Roma, aquel centro de corrupción y de desorden que se llamaba la capital del mundo, no tenía ya emperadores que dar que no fuesen déspotas y corrompidos. Pero había una provincia que estaba siendo nuevo plantel de grandes hombres, y allí se encontró el más digno de ceñir la diadema imperial. Esta provincia era España.
El viejo Nerva, en cuya cabeza encanecida estaban amortiguadas todas las pasiones menos el amor de la patria, había adoptado por hijo a Trajano, natural de Itálica, y quiso hacer el mayor bien posible al imperio y a la humanidad, dejándole por sucesor suyo. Así España puede blasonar de haber sido la primera que dio a Roma un emperador extranjero. Pero aún sería escasa gloria, si este emperador no hubiese sido el que mereció el dictado de óptimo príncipe; que ninguno antes que él había obtenido. Verdad es que Trajano tenía ya en su favor, más que el testamento de Nerva, sus grandes y nobles cualidades para ejercer dignamente la soberanía imperial. No es que faltaran a Trajano flaquezas y vicios como hombre privado: afeábasele su pasión al vino y a las mujeres: pero la sombra de sus malos hábitos como particular desaparecía ante el brillo de sus virtudes como hombre público: bien era menester que fuesen muchas, y lo eran realmente.
Hallábase el español ilustre en Colonia cuando fue aclamado emperador (99). Partió a Roma, donde hizo su entrada pública como un padre en medio de sus hijos. Marchaba a pie, al modo que había marchado siempre en las guerras de la Germania, confundiéndose con los simples soldados como se confundía ahora entre la muchedumbre que se aglomeraba a saludarle y bendecirle. Así continuó siempre, sin que las lanzas de su guardia tuvieran que abrirle paso por entre las masas de un pueblo que le adoraba.

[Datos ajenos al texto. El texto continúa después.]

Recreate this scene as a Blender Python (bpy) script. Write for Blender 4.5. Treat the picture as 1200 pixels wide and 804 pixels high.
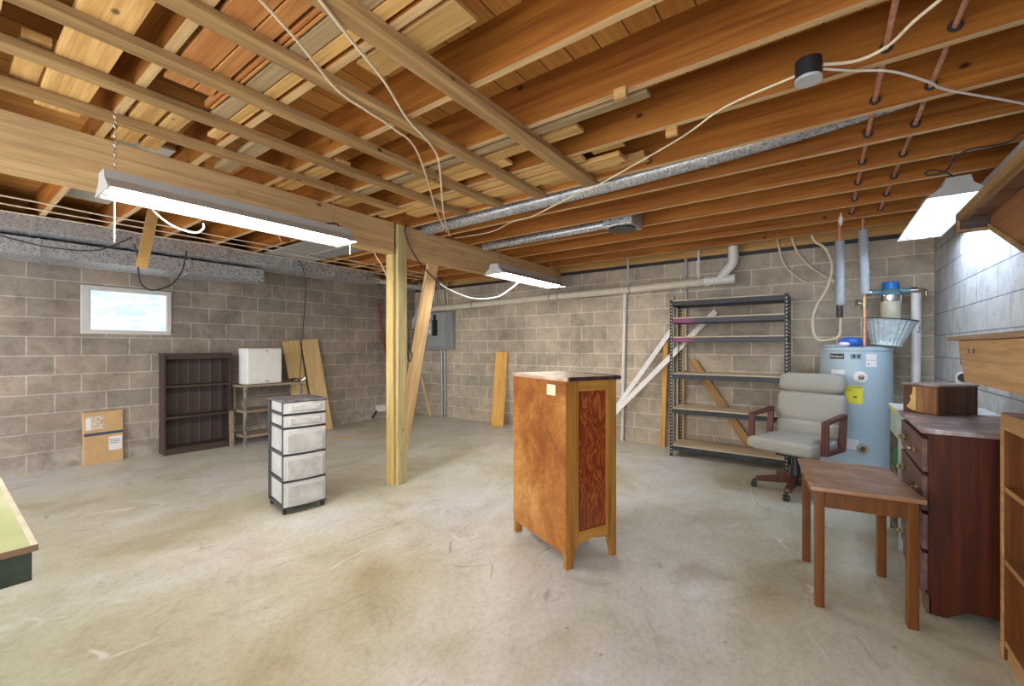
import bpy, bmesh, math, random
from mathutils import Vector, Matrix
random.seed(7)
C = bpy.context.scene.collection
for o in list(bpy.data.objects): bpy.data.objects.remove(o)
R = math.radians
# ---------------------------------------------------------------- camera, world, exposure
EYE = 1.29
cam = bpy.data.cameras.new('camera'); camo = bpy.data.objects.new('camera', cam); C.objects.link(camo)
cam.sensor_width = 36; cam.lens = 15.0; cam.shift_y = 5/1200; cam.clip_start = .02
camo.location = (0, 0, EYE); camo.rotation_euler = (R(90), 0, math.atan2(.5896, .8077))
bpy.context.scene.camera = camo
w = bpy.data.worlds.new('world'); bpy.context.scene.world = w; w.use_nodes = True
w.node_tree.nodes['Background'].inputs[0].default_value = (.94, .97, 1, 1)
w.node_tree.nodes['Background'].inputs[1].default_value = 2.4
TUBE = 40.0
vs = bpy.context.scene.view_settings
vs.view_transform = 'Standard'; vs.look = 'None'; vs.gamma = 1; vs.use_curve_mapping = False
vs.exposure = 0.98

# ---------------------------------------------------------------- helpers
def ray(u, v):
    xc = (u-600)/500
    return (.8077*xc-.5896, .5896*xc+.8077, (407-v)/500)
def onX(u, v, X): r = ray(u, v); t = X/r[0]; return (X, r[1]*t, EYE+r[2]*t)
def onY(u, v, Y): r = ray(u, v); t = Y/r[1]; return (r[0]*t, Y, EYE+r[2]*t)
def onZ(u, v, Z): r = ray(u, v); t = (Z-EYE)/r[2]; return (r[0]*t, r[1]*t, Z)

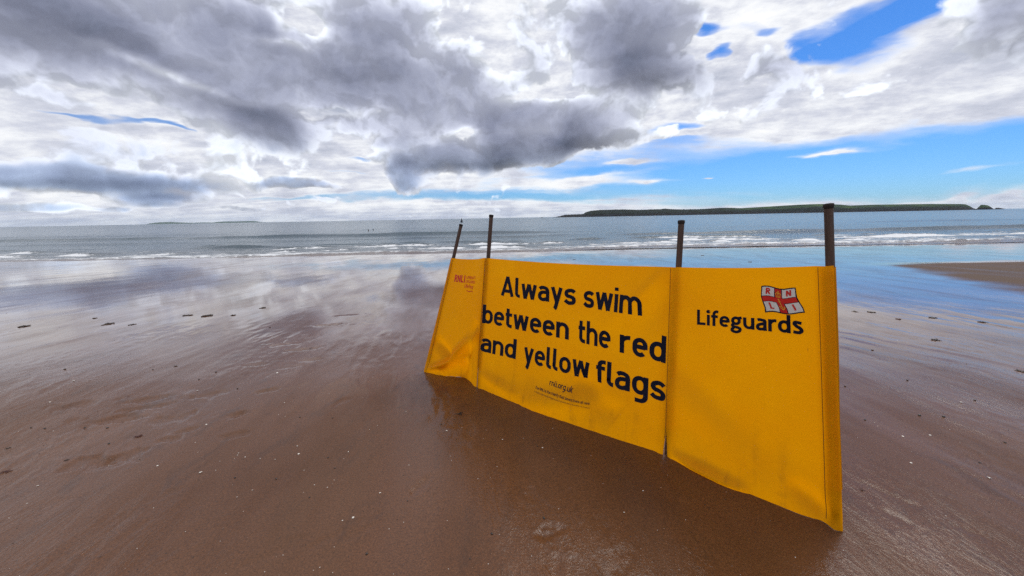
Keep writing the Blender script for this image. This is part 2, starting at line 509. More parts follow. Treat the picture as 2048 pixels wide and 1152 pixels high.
PRINTS = [  # px, py, length, width, turn, depth: worn footprints and scuffed spots
    (850, 965, .17, .085, .5, .016), (872, 988, .05, .035, .2, .014), (690, 800, .18, .09, 1.0, .008), (1098, 1062, .13, .09, .8, .014),
    (1062, 990, .10, .08, .3, .008), (300, 815, .30, .07, 1.25, .012), (262, 838, .24, .06, 1.2, .010), (160, 842, .20, .09, 1.4, .008),
    (730, 1060, .28, .05, .9, .006), (880, 1010, .12, .09, .6, .006), (540, 780, .22, .07, 1.1, .007), (470, 828, .20, .10, .9, .008),
    (215, 930, .24, .11, 1.3, .008), (330, 880, .16, .07, 1.2, .009), (1765, 985, .20, .06, -.6, .010), (1800, 1040, .22, .07, -.5, .010),
    (1930, 1060, .20, .07, -.6, .010), (1900, 985, .16, .05, -.6, .007), (1140, 985, .07, .05, 0, .008), (1200, 1045, .08, .06, 0, .007),
    (890, 870, .16, .05, .2, .007), (1240, 1120, .2, .1, .4, .006), (620, 720, .24, .06, 1.3, .010), (575, 735, .22, .06, 1.3, .008),
    (235, 838, .34, .16, 1.2, .014), (300, 800, .40, .12, 1.2, .013), (345, 838, .26, .16, 1.1, .011), (420, 790, .30, .10, 1.15, .010), (150, 812, .34, .14, 1.2, .011),
    (180, 925, .30, .16, 1.3, .012), (240, 915, .22, .12, 1.2, .010), (375, 860, .22, .06, .9, .010), (480, 828, .14, .08, .9, .009), (540, 780, .30, .08, 1.0, .008),
    (600, 700, .40, .10, 1.3, .012), (660, 650, .50, .10, 1.3, .014), (560, 690, .40, .10, 1.3, .010), (700, 630, .5, .09, 1.3, .012), (510, 730, .36, .08, 1.3, .009),
    (470, 870, .2, .1, .8, .008), (330, 990, .3, .08, .9, .007), (660, 1075, .22, .05, .9, .009), (560, 1100, .3, .06, .9, .007), (100, 1010, .25, .1, 1.1, .007),
    (1720, 900, .20, .08, -.4, .007), (1870, 760, .30, .06, -1.2, .007), (1760, 720, .3, .06, -1.1, .007),
]


def stamp_prints(X, Y, Z):
    for px, py, ln, wd, turn, dp in PRINTS:
        g = ground(px, py)
        dx, dy = X - g[0], Y - g[1]
        m = dx * dx + dy * dy < .35 ** 2
        if not m.any():
            continue
        dx, dy = dx[m], dy[m]
        wob = 1 + .9 * fbm(X[m] * 8, Y[m] * 8, 4, int(px))
        u = dx * math.sin(turn) + dy * math.cos(turn)
        v = dx * math.cos(turn) - dy * math.sin(turn)
        r = np.sqrt((u / ln * 2) ** 2 + (v / wd * 2) ** 2) * wob
        k_ = .9 if px < 800 and py < 960 else .28
        Z[m] += k_ * dp * (-smoothstep(1.05, .55, r) + .22 * np.exp(-((r - 1.2) / .28) ** 2))
        Z[m] += dp * .3 * fbm(X[m] * 26, Y[m] * 30, 3, int(py)) * smoothstep(1.6, .7, r)


def build_beach():
    m = sand_material()
    rows, cols = 560, 720
    yr = np.concatenate([[-60, -35, -20, -11, -6, -3, -1.4, -.5, 0, .3, .55], .75 * (62 / .75) ** np.linspace(0, 1, rows)])[:, None]
    u = np.concatenate([-1 - np.geomspace(.02, 1, 14)[::-1], np.linspace(-1, 1, cols), 1 + np.geomspace(.02, 1, 14)])[None, :]
    Y = yr + 0 * u
    half = 1.0 + 1.75 * np.maximum(yr, .75)
    X = np.clip(u, -1, 1) * half + np.sign(u) * np.clip(np.abs(u) - 1, 0, 1) * np.maximum(120 - half, 5)
    Z = sand_height(X, Y)
    stamp_prints(X, Y, Z)
    # wetness: the whole beach is wet, wettest near the sea; a low bar at the right has drained
    wet = .37 + .56 * smoothstep(2.0, 6.0, Y + .8 * fbm(X * .6, Y * .3, 3, 77)) + .18 * fbm(X * 1.3 + .15 * Y, Y * .25, 3, 78)
    bar = smoothstep(-.5, 3.0, X - 8.2 - .463 * (Y - 7.6)) * smoothstep(12.9, 11.7, Y) * smoothstep(4, 6.5, Y)
    wet -= .80 * smoothstep(.15, .95, bar + .15 * fbm(X * .4, Y * 1.2, 3, 79))
    o = grid_obj('beach', X, Y, Z, m, {'wet': np.clip(wet, 0, 1)})
    o['kind'] = 'structure'


build_beach()


# ------------------------------------------------------------------ sea
def sea_material():
    m, t, b = material('sea_water')
    pos = t.new('ShaderNodeNewGeometry').outputs['Position']
    sp = t.new('ShaderNodeSeparateXYZ')
    t.put(sp.inputs[0], pos)
    foam_a = t.new('ShaderNodeAttribute', attribute_name='foam').outputs['Fac']
    thin = t.new('ShaderNodeAttribute', attribute_name='shallow').outputs['Fac']
    y = sp.outputs[1]
    n1 = t.noise(t.mapping(pos, scale=(.55, 1.9, 1)), 1.0, 8, .68, 1.2)
    n2 = t.noise(t.mapping(pos, scale=(1.6, 4.2, 1)), 1.0, 6, .7, .6)
    cell = t.new('ShaderNodeTexVoronoi', feature='DISTANCE_TO_EDGE')
    t.put(cell.inputs['Vector'], t.vmath('ADD', t.mapping(pos, scale=(.9, 2.2, 1)), t.vmath('SCALE', t.noise(pos, 1.3, 4, .6, out=1), 1.1)))
    cell.inputs['Scale'].default_value = 1.3
    lace = t.smooth(cell.outputs[0], .16, .02)
    raw = t.math('ADD', t.math('MULTIPLY_ADD', n1, .75, t.math('MULTIPLY', n2, .45)), t.math('MULTIPLY', lace, .16))
    fm = t.smooth(t.math('ADD', raw, foam_a), .90, 1.10)
    body = t.mix(thin, (.026, .056, .068), (.14, .10, .075))
    col = t.mix(fm, body, (.72, .73, .74))
    t.put(b.inputs['Base Color'], col)
    t.put(b.inputs['Roughness'], t.math('MULTIPLY_ADD', fm, .6, .16))
    b.inputs['IOR'].default_value = 1.34
    # wavelets: short ripples close in, longer ones farther out
    w1 = t.noise(t.mapping(pos, scale=(1.0, 2.6, 1)), 1.6, 6, .6, .3)
    w2 = t.noise(t.mapping(pos, scale=(.35, 1.0, 1)), .35, 5, .6, .3)
    w3 = t.noise(t.mapping(pos, scale=(.3, 1.0, 1)), .045, 5, .65)
    h = t.math('ADD', t.math('MULTIPLY', w1, t.smooth(y, 120, 18, .0, .10)), t.math('ADD', t.math('MULTIPLY', w2, t.smooth(y, 16, 60, .06, .62)),
               t.math('MULTIPLY', w3, t.smooth(y, 60, 400, 0, 6.5))))
    h = t.math('MULTIPLY_ADD', fm, .03, h)
    t.put(b.inputs['Normal'], t.bump(h, 1.0, 1.0))
    return m


def ridge(d, c, front, back):
    """Wave section along the distance to shore: steep towards the beach, gentle seaward."""
    s = d - c
    return np.where(s < 0, np.exp(-(s / front) ** 2), np.exp(-(s / back) ** 2))


def build_sea():
    m = sea_material()
    d = np.concatenate([np.linspace(0, 12, 210), 12 + np.cumsum(np.linspace(.07, .35, 190)),
                        60 * (14000 / 60) ** np.linspace(0, 1, 60)[1:] - 10])
    u = np.concatenate([-np.geomspace(1.9, 1.0, 30)[:-1] ** 2.5, np.linspace(-1, 1, 620), np.geomspace(1.0, 1.9, 30)[1:] ** 2.5])
    Dd, U = np.meshgrid(d, u, indexing='ij')
    Yg = 16.6 + Dd
    X = U * (2 + 1.62 * Yg)
    Y = shore_y(np.clip(X, -60, 60)) + Dd
    wob = lambda f, s, a: a * fbm(X * f, X * 0 + s, 3, int(s * 7))
    L = smoothstep(4, -6, X)
    Rr = smoothstep(4, 14, X)
    lift = smoothstep(0, .5, Dd)
    Z = -.004 + .016 * lift
    foam = np.full(X.shape, -.35)
    # wash running up the sand
    c1 = 1.1 + wob(.25, 1.5, .5)
    h1 = .055 * (1 + .9 * fbm(X * .6, Dd * .6, 3, 301)) * (.55 + .6 * Rr)
    Z += h1 * ridge(Dd, c1, .35, 1.3)
    rag = .35 * fbm(X * .7, Dd * 1.1, 4, 305)
    # foamy shelf behind it
    shelf = smoothstep(.1, .9, Dd + rag) * smoothstep(9.0 - 1.5 * L, 4.5, Dd + 2.2 * fbm(X * .15, Dd * .3, 3, 307))
    foam += shelf * (.52 + .16 * fbm(X * .22, Dd * .5, 3, 309))
    foam += .17 * ridge(Dd, c1 - .1, .5, .9)
    # small breakers in the shelf
    for c, hgt, sx_, seed in ((3.2, .075, .5, 311), (5.4, .10, .35, 317), (7.6, .10, .22, 319)):
        amp = np.clip(fbm(X * sx_, X * 0 + c, 3, seed) * 2 + .35, 0, 1.4)
        cc = c + wob(.18, c, .8)
        Z += hgt * amp * ridge(Dd, cc, .30, 1.1)
        foam += amp * (.34 * ridge(Dd, cc - .42, .5, .35) - .34 * ridge(Dd, cc + .1, .22, .5))
    # green hump left of the middle, where a wave stands up
    g = ground(492, 494, 0.0)
    lump = np.exp(-((X - g[0]) / 2.3) ** 2)
    cc = g[1] - 16.6 + .4 + wob(.5, 4.4, .2)
    Z += .17 * lump * ridge(Dd, cc, .40, 1.0)
    foam += lump * (.25 * ridge(Dd, cc - .7, .35, .35) - .75 * ridge(Dd, cc + .05, .45, .6))
    # long swell on the left and the breaking wave on the right
    cL = 21.0 + wob(.05, 6.1, 2.2) - .04 * X
    Z += .30 * smoothstep(8, -4, X) * (.75 + .5 * fbm(X * .09, X * 0 + 2.2, 2, 331)) * ridge(Dd, cL, 1.0, 2.6)
    cM = 13.5 + wob(.06, 7.7, 1.4)
    Z += .15 * smoothstep(14, 4, X) * (.6 + .8 * fbm(X * .11, X * 0 + 5.2, 2, 337)) * ridge(Dd, cM, .9, 2.2)
    cR = 12.6 + wob(.07, 8.8, .9)
    aR = smoothstep(14, 21, X) * (.8 + .5 * fbm(X * .13, X * 0 + 3.3, 3, 341)) + .45 * smoothstep(6, 12, X) * smoothstep(24, 14, X)
    Z += .26 * aR * ridge(Dd, cR, .55, 2.0)
    foam += aR * (.44 * ridge(Dd, cR - .95, .55, .45) - .2 * ridge(Dd, cR, .3, .9))
    foam += Rr * .22 * smoothstep(12.5, 9.5, Dd) * smoothstep(2, 6, Dd)
    cF = 34 + wob(.03, 9.9, 4)
    Z += .20 * ridge(Dd, cF, 1.6, 3.2) * smoothstep(-.2, .5, fbm(X * .03, X * 0 + 1.7, 2, 351))
    Z += .010 * fbm(X * 1.1, Y * 1.7, 3, 361) * lift + .03 * fbm(X * .16, Y * .5, 3, 367) * smoothstep(6, 20, Dd) * smoothstep(70, 40, Dd)
    shallow = np.clip(smoothstep(1.6, .2, Dd), 0, 1) * .9 + .25 * smoothstep(9, 2, Dd)
    k = (CAM_H - SEA_Z) / CAM_H                                 # laid out for a level beach, then set down to the water line
    X, Y, Z = X * k, Y * k, CAM_H + (Z - CAM_H) * k
    o = grid_obj('sea', X, Y, Z, m, {'foam': foam, 'shallow': shallow})
    o['kind'] = 'structure'


build_sea()


# ------------------------------------------------------------------ island, its islets and the far hills
def island_material():
    m, t, b = material('island_turf', rough=.95, spec=.1)
    pos = t.new('ShaderNodeNewGeometry').outputs['Position']
    sp = t.new('ShaderNodeSeparateXYZ')
    t.put(sp.inputs[0], pos)
    cov = t.new('ShaderNodeAttribute', attribute_name='cover').outputs['Fac']
    n = t.noise(t.mapping(pos, scale=(1, .6, 2.5)), .02, 6, .65)
    n2 = t.noise(pos, .09, 5, .7)
    turf = t.ramp(n, [(.38, (.007, .018, .005)), (.52, (.020, .045, .009)), (.66, (.060, .095, .020))])
    wood = t.ramp(n2, [(.3, (.003, .006, .003)), (.7, (.010, .017, .006))])
    rock = t.ramp(n2, [(.3, (.008, .008, .009)), (.62, (.018, .016, .016)), (.82, (.13, .10, .085))])
    col = t.mix(t.smooth(cov, .3, .7), turf, wood)
    col = t.mix(t.smooth(t.math('MULTIPLY_ADD', n2, 8, sp.outputs[2]), 14, 9), col, rock)
    t.put(b.inputs['Base Color'], col)
    return m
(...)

Trajano no necesitaba de estatuas; su presencia reemplazaba al mármol y al bronce; más aunque las mejores inscripciones para él eran las alabanzas que salían de las bocas de sus gobernados, gustábale ver inscrito su nombre en las paredes de todos los edificios, lo que le valió el apodo de Parietario; flaquezas de que no suelen librarse los más grandes hombres. Sus liberalidades proporcionaban el sustento a dos millones y medio de personas. Cuando algunos le tachaban de pródigo en sus larguezas, en las sumas que destinaba al socorro de los pobres y a la educación de sus hijos, daba por toda respuesta: Quiero hacer lo que yo, si fuese un simple particular, querría que hiciese un emperador. Dedicóse a curar los males del despotismo y las llagas de la anarquía. Toma esa espada, le dijo al prefecto del pretorio; esgrímela en favor mío si cumplo con mi deber, en contra si a él faltase. Propendiendo siempre en la administración de justicia a la indulgencia y a los sentimientos humanitarios, Prefiero, decía, la impunidad de cien culpables a la condenación de un solo inocente.
Menos instruido que generoso y enérgico, distinguióse su reinado por un carácter belicoso que había faltado a los de sus antecesores. Triunfó en la Dacia, subyugó la Asiría, combatió a los partos, venció varios reyes, llegaron sus ejércitos hasta la India, y para monumento perpetuo de sus victorias se erigió en Roma la famosa columna Trajana, formando para ello una plaza magnífica en terreno que antes ocupaba una montaña de ciento cuarenta y cuatro pies: su inauguración se solemnizó con espectáculos que duraron ciento veinte y tres días, y en que murieron más de mil fieras. Llegó con él al apogeo de su grandeza el imperio romano.